Rosetta Triumphs at Asteroid Lutetia

Asteroid Lutetia has been revealed as a battered world of many craters.

ESA’s Rosetta mission has returned the first close-up images of the asteroid showing it is most probably a primitive survivor from the violent birth of the Solar System.

The flyby has been a spectacular success with Rosetta performing faultlessly. Closest approach took place at 18:10 CEST [1610 UTC], at a distance of 3162 km.

The images show that Lutetia is heavily cratered, having suffered many impacts during its 4.5 billion years of existence. As Rosetta drew close, a giant bowl-shaped depression stretching across much of the asteroid rotated into view. The images confirm that Lutetia is an elongated body, with its longest side around 130km.

The images come from OSIRIS instrument, which combines a wide angle and a narrow angle camera. At closest approach, details down to a scale of 60 metres can be seen over the entire surface of Lutetia.

“I think this is a very old object. Tonight we have seen a remnant of the Solar System’s creation,” says Holger Sierks, OSIRIS principal investigator, Max Planck Institute for Solar System Research, Lindau.

Rosetta raced past the asteroid at 15 km/s completing the flyby in just a minute. But the cameras and other instruments had been working for hours and in some cases days beforehand, and will continue afterwards. Shortly after closest approach, Rosetta began transmitting data to Earth for processing.

Lutetia has been a mystery for many years. Ground-based telescopes have shown that the asteroid presents confusing characteristics. In some respects it resembles a C-type asteroid, a primitive body left over from the formation of the Solar System. In others, it looks like an M-type asteroid. These have been associated with iron meteorites, are usually reddish in colour and thought to be fragments of the cores of much larger objects.

The new images and the data from Rosetta’s other instruments will help to decide but not tonight. Compositional information will be needed for that.

Rosetta operated a full suite of instruments at the encounter, including remote sensing and in-situ measurements. Some of the payload of its Philae lander were also switched on. Together they looked for evidence of a highly tenuous atmosphere, magnetic effects, and studied the surface composition as well as the asteroid’s density. They also attempted to catch any dust grains that may have been floating in space near the asteroid for on-board analysis. The results from these instruments will come in time.

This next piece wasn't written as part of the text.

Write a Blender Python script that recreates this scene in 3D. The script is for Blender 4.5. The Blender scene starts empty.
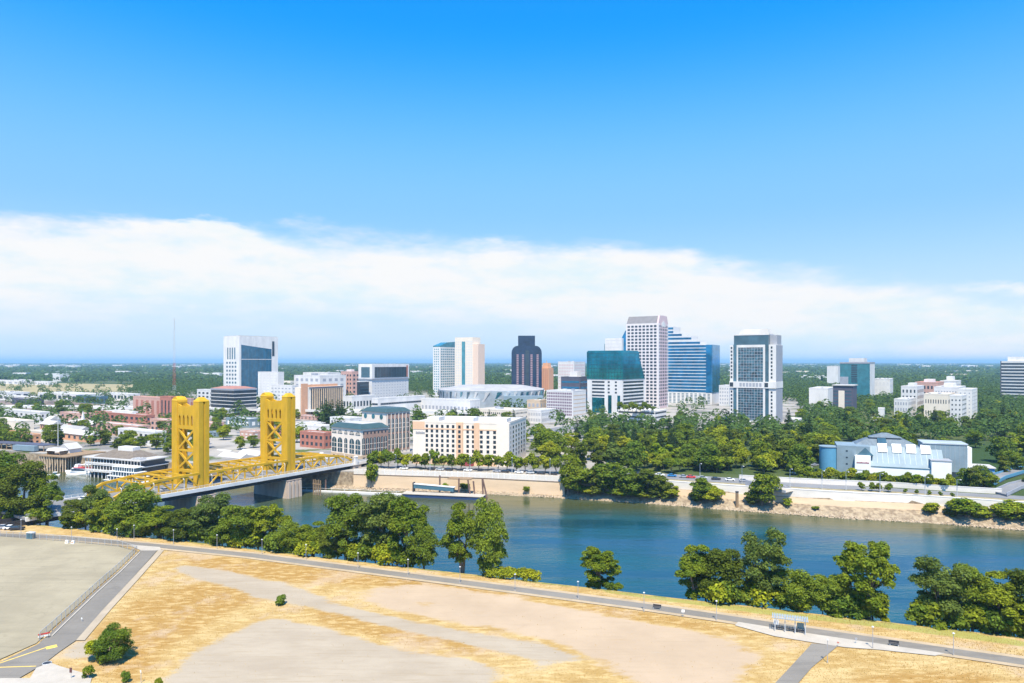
import bpy, bmesh, math, random
import numpy as np
from mathutils import Vector, Matrix
random.seed(7); RNG = np.random.default_rng(7)
R = math.radians
S = bpy.context.scene
COL = S.collection
# ------------------------------------------------------------------ camera, sky, sun, exposure
FPX, CX, HZ, CAMH = 683.0, 512.0, 362.0, 63.0
cd = bpy.data.cameras.new('camera'); cam = bpy.data.objects.new('camera', cd); COL.objects.link(cam)
cam.location = (0, 0, CAMH); cam.rotation_euler = (R(90), 0, 0)
cd.sensor_width = 36; cd.lens = 36 * FPX / 1024; cd.shift_y = 20.5 / 1024
cd.clip_start = 1; cd.clip_end = 120000
S.camera = cam
SUN_EL, SUN_AZ = 62.0, 180.0
w = bpy.data.worlds.new('World'); S.world = w; w.use_nodes = True
nt = w.node_tree; nt.nodes.clear()
def nd(t, typ, **kw):
    n = t.nodes.new(typ)
    for k, v in kw.items():
        if k == 'inp':
            for a, b in v.items():
                if isinstance(b, bpy.types.NodeSocket): t.links.new(b, n.inputs[a])
                else: n.inputs[a].default_value = b
        else: setattr(n, k, v)
    return n
def mth(t, op, a, b=0.0, c=0.0, clamp=False):
    return nd(t, 'ShaderNodeMath', operation=op, use_clamp=clamp, inp={0: a, 1: b, 2: c}).outputs[0]
def sstep(t, x, a, b):
    return nd(t, 'ShaderNodeMapRange', interpolation_type='SMOOTHSTEP', inp={0: x, 1: a, 2: b, 3: 0.0, 4: 1.0}).outputs[0]
sky = nd(nt, 'ShaderNodeTexSky', sky_type='NISHITA', sun_disc=False, sun_elevation=R(SUN_EL), sun_rotation=R(SUN_AZ),
         altitude=60, air_density=1.0, dust_density=0.4, ozone_density=2.0)
tint = nd(nt, 'ShaderNodeMix', data_type='RGBA', blend_type='MULTIPLY', inp={0: 1.0, 6: sky.outputs[0], 7: (0.08, 1.10, 1.85, 1)})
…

The flyby marks the attainment of one of Rosetta’s main scientific objectives. The spacecraft will now continue to its primary target, comet Churyumov-Gerasimenko. It will rendezvous with the comet in 2014, mapping it and studying it. It will then accompany the comet for months, from near the orbit of Jupiter down to its closest approach to the Sun. In November 2014, Rosetta will deploy Philae to land on the comet nucleus.

“Wunderbar!” says David Southwood, ESA Director of Science and Robotic Exploration, “It has been a great day for exploration, a great day for European science. The clockwork precision is a great tribute to the scientists and engineers in our Member States in our industry and, not least, in ESA itself. Roll on 2014 and our comet rendezvous.”

But for now, analysing the Lutetia data will now become the focus for the Rosetta instrument teams. Just twenty-four hours ago, Lutetia was a distant stranger. Now, thanks to Rosetta, it has become a close friend.